WRITTEN INSTRUCTION —
Quote the listing below in its entirety.

COLLECTED MATERIAL —
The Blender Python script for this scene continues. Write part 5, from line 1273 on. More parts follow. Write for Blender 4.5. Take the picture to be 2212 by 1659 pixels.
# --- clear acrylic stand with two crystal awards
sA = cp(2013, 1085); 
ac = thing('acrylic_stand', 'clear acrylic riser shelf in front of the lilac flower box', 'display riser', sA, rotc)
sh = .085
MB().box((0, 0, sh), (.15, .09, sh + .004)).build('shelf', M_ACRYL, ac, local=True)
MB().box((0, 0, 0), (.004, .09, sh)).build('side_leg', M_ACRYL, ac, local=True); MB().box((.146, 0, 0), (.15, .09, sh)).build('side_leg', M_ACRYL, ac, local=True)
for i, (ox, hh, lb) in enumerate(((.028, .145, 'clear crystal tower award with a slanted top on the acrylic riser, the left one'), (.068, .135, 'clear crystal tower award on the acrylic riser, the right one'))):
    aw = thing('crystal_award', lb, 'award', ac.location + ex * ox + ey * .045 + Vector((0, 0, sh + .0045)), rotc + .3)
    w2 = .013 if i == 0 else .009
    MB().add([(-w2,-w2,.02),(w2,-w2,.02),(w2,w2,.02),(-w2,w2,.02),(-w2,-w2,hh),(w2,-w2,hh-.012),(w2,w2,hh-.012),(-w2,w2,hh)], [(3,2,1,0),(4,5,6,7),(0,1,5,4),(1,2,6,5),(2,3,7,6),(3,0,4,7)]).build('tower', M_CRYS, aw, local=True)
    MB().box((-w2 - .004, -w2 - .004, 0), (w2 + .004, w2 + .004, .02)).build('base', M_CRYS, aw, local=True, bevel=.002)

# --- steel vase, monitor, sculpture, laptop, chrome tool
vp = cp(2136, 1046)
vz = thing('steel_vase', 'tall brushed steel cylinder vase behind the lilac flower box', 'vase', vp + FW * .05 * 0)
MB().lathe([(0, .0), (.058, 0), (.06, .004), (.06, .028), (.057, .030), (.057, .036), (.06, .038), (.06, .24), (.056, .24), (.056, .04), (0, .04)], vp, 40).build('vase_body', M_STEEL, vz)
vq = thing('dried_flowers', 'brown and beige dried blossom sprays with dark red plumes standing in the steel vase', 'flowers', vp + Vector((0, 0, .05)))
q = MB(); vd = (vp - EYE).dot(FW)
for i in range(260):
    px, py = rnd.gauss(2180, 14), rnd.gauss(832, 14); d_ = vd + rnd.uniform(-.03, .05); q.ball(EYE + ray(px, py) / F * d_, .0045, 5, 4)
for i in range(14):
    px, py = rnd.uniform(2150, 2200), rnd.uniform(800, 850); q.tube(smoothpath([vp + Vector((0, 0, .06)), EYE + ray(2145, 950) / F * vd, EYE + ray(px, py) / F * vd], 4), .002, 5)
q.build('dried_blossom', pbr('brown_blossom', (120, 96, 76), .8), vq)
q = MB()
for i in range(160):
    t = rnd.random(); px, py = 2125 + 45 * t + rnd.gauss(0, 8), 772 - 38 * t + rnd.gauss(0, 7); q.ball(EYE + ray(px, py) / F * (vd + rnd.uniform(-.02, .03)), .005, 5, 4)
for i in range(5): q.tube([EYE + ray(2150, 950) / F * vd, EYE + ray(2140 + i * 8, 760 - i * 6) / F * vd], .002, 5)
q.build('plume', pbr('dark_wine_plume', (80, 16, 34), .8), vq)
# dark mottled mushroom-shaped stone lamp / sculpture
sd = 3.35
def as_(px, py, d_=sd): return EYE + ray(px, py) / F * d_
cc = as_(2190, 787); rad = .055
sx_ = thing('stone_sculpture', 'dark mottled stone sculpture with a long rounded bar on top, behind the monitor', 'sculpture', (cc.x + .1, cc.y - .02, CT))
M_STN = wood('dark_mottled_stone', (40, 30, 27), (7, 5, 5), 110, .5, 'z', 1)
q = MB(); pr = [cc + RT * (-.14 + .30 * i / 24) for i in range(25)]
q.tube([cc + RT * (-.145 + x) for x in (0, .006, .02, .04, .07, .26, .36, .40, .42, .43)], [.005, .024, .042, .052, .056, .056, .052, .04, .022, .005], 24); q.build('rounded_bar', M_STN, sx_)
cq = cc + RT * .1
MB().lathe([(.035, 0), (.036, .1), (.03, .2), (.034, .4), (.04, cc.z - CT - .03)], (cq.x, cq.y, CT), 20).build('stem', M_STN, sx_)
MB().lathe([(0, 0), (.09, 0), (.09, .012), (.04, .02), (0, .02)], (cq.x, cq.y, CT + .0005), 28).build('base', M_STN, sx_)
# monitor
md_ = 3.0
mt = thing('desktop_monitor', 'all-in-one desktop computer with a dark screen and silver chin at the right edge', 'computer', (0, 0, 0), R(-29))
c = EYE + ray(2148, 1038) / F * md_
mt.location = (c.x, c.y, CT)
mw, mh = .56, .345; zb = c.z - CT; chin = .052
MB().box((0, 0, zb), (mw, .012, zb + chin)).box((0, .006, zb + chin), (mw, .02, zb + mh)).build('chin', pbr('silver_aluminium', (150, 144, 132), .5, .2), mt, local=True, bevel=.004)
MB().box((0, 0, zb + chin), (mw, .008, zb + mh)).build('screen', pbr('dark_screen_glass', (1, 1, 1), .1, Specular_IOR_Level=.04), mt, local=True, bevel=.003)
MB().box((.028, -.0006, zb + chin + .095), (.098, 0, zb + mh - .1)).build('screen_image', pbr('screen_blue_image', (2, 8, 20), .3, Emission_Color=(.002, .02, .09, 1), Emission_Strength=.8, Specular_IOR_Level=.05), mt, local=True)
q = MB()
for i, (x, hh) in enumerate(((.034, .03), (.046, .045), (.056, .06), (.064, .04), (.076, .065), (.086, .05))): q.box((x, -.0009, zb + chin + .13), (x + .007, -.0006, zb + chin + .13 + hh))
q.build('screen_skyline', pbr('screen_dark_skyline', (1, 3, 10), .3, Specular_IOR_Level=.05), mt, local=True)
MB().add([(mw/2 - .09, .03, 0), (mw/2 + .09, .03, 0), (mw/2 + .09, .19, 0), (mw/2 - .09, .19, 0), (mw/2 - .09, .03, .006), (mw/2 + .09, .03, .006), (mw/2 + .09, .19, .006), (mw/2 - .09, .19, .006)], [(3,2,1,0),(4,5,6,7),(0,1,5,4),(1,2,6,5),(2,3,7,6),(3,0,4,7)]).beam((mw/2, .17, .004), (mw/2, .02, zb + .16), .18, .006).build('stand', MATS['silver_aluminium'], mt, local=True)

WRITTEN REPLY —
The Blender Python script for this scene continues. Write part 5, from line 1273 on. More parts follow. Write for Blender 4.5. Take the picture to be 2212 by 1659 pixels.
# --- clear acrylic stand with two crystal awards
sA = cp(2013, 1085); 
ac = thing('acrylic_stand', 'clear acrylic riser shelf in front of the lilac flower box', 'display riser', sA, rotc)
sh = .085
MB().box((0, 0, sh), (.15, .09, sh + .004)).build('shelf', M_ACRYL, ac, local=True)
MB().box((0, 0, 0), (.004, .09, sh)).build('side_leg', M_ACRYL, ac, local=True); MB().box((.146, 0, 0), (.15, .09, sh)).build('side_leg', M_ACRYL, ac, local=True)
for i, (ox, hh, lb) in enumerate(((.028, .145, 'clear crystal tower award with a slanted top on the acrylic riser, the left one'), (.068, .135, 'clear crystal tower award on the acrylic riser, the right one'))):
    aw = thing('crystal_award', lb, 'award', ac.location + ex * ox + ey * .045 + Vector((0, 0, sh + .0045)), rotc + .3)
    w2 = .013 if i == 0 else .009
    MB().add([(-w2,-w2,.02),(w2,-w2,.02),(w2,w2,.02),(-w2,w2,.02),(-w2,-w2,hh),(w2,-w2,hh-.012),(w2,w2,hh-.012),(-w2,w2,hh)], [(3,2,1,0),(4,5,6,7),(0,1,5,4),(1,2,6,5),(2,3,7,6),(3,0,4,7)]).build('tower', M_CRYS, aw, local=True)
    MB().box((-w2 - .004, -w2 - .004, 0), (w2 + .004, w2 + .004, .02)).build('base', M_CRYS, aw, local=True, bevel=.002)

# --- steel vase, monitor, sculpture, laptop, chrome tool
vp = cp(2136, 1046)
vz = thing('steel_vase', 'tall brushed steel cylinder vase behind the lilac flower box', 'vase', vp + FW * .05 * 0)
MB().lathe([(0, .0), (.058, 0), (.06, .004), (.06, .028), (.057, .030), (.057, .036), (.06, .038), (.06, .24), (.056, .24), (.056, .04), (0, .04)], vp, 40).build('vase_body', M_STEEL, vz)
vq = thing('dried_flowers', 'brown and beige dried blossom sprays with dark red plumes standing in the steel vase', 'flowers', vp + Vector((0, 0, .05)))
q = MB(); vd = (vp - EYE).dot(FW)
for i in range(260):
    px, py = rnd.gauss(2180, 14), rnd.gauss(832, 14); d_ = vd + rnd.uniform(-.03, .05); q.ball(EYE + ray(px, py) / F * d_, .0045, 5, 4)
for i in range(14):
    px, py = rnd.uniform(2150, 2200), rnd.uniform(800, 850); q.tube(smoothpath([vp + Vector((0, 0, .06)), EYE + ray(2145, 950) / F * vd, EYE + ray(px, py) / F * vd], 4), .002, 5)
q.build('dried_blossom', pbr('brown_blossom', (120, 96, 76), .8), vq)
q = MB()
for i in range(160):
    t = rnd.random(); px, py = 2125 + 45 * t + rnd.gauss(0, 8), 772 - 38 * t + rnd.gauss(0, 7); q.ball(EYE + ray(px, py) / F * (vd + rnd.uniform(-.02, .03)), .005, 5, 4)
for i in range(5): q.tube([EYE + ray(2150, 950) / F * vd, EYE + ray(2140 + i * 8, 760 - i * 6) / F * vd], .002, 5)
q.build('plume', pbr('dark_wine_plume', (80, 16, 34), .8), vq)
# dark mottled mushroom-shaped stone lamp / sculpture
sd = 3.35
def as_(px, py, d_=sd): return EYE + ray(px, py) / F * d_
cc = as_(2190, 787); rad = .055
sx_ = thing('stone_sculpture', 'dark mottled stone sculpture with a long rounded bar on top, behind the monitor', 'sculpture', (cc.x + .1, cc.y - .02, CT))
M_STN = wood('dark_mottled_stone', (40, 30, 27), (7, 5, 5), 110, .5, 'z', 1)
q = MB(); pr = [cc + RT * (-.14 + .30 * i / 24) for i in range(25)]
q.tube([cc + RT * (-.145 + x) for x in (0, .006, .02, .04, .07, .26, .36, .40, .42, .43)], [.005, .024, .042, .052, .056, .056, .052, .04, .022, .005], 24); q.build('rounded_bar', M_STN, sx_)
cq = cc + RT * .1
MB().lathe([(.035, 0), (.036, .1), (.03, .2), (.034, .4), (.04, cc.z - CT - .03)], (cq.x, cq.y, CT), 20).build('stem', M_STN, sx_)
MB().lathe([(0, 0), (.09, 0), (.09, .012), (.04, .02), (0, .02)], (cq.x, cq.y, CT + .0005), 28).build('base', M_STN, sx_)
# monitor
md_ = 3.0
mt = thing('desktop_monitor', 'all-in-one desktop computer with a dark screen and silver chin at the right edge', 'computer', (0, 0, 0), R(-29))
c = EYE + ray(2148, 1038) / F * md_
mt.location = (c.x, c.y, CT)
mw, mh = .56, .345; zb = c.z - CT; chin = .052
MB().box((0, 0, zb), (mw, .012, zb + chin)).box((0, .006, zb + chin), (mw, .02, zb + mh)).build('chin', pbr('silver_aluminium', (150, 144, 132), .5, .2), mt, local=True, bevel=.004)
MB().box((0, 0, zb + chin), (mw, .008, zb + mh)).build('screen', pbr('dark_screen_glass', (1, 1, 1), .1, Specular_IOR_Level=.04), mt, local=True, bevel=.003)
MB().box((.028, -.0006, zb + chin + .095), (.098, 0, zb + mh - .1)).build('screen_image', pbr('screen_blue_image', (2, 8, 20), .3, Emission_Color=(.002, .02, .09, 1), Emission_Strength=.8, Specular_IOR_Level=.05), mt, local=True)
q = MB()
for i, (x, hh) in enumerate(((.034, .03), (.046, .045), (.056, .06), (.064, .04), (.076, .065), (.086, .05))): q.box((x, -.0009, zb + chin + .13), (x + .007, -.0006, zb + chin + .13 + hh))
q.build('screen_skyline', pbr('screen_dark_skyline', (1, 3, 10), .3, Specular_IOR_Level=.05), mt, local=True)
MB().add([(mw/2 - .09, .03, 0), (mw/2 + .09, .03, 0), (mw/2 + .09, .19, 0), (mw/2 - .09, .19, 0), (mw/2 - .09, .03, .006), (mw/2 + .09, .03, .006), (mw/2 + .09, .19, .006), (mw/2 - .09, .19, .006)], [(3,2,1,0),(4,5,6,7),(0,1,5,4),(1,2,6,5),(2,3,7,6),(3,0,4,7)]).beam((mw/2, .17, .004), (mw/2, .02, zb + .16), .18, .006).build('stand', MATS['silver_aluminium'], mt, local=True)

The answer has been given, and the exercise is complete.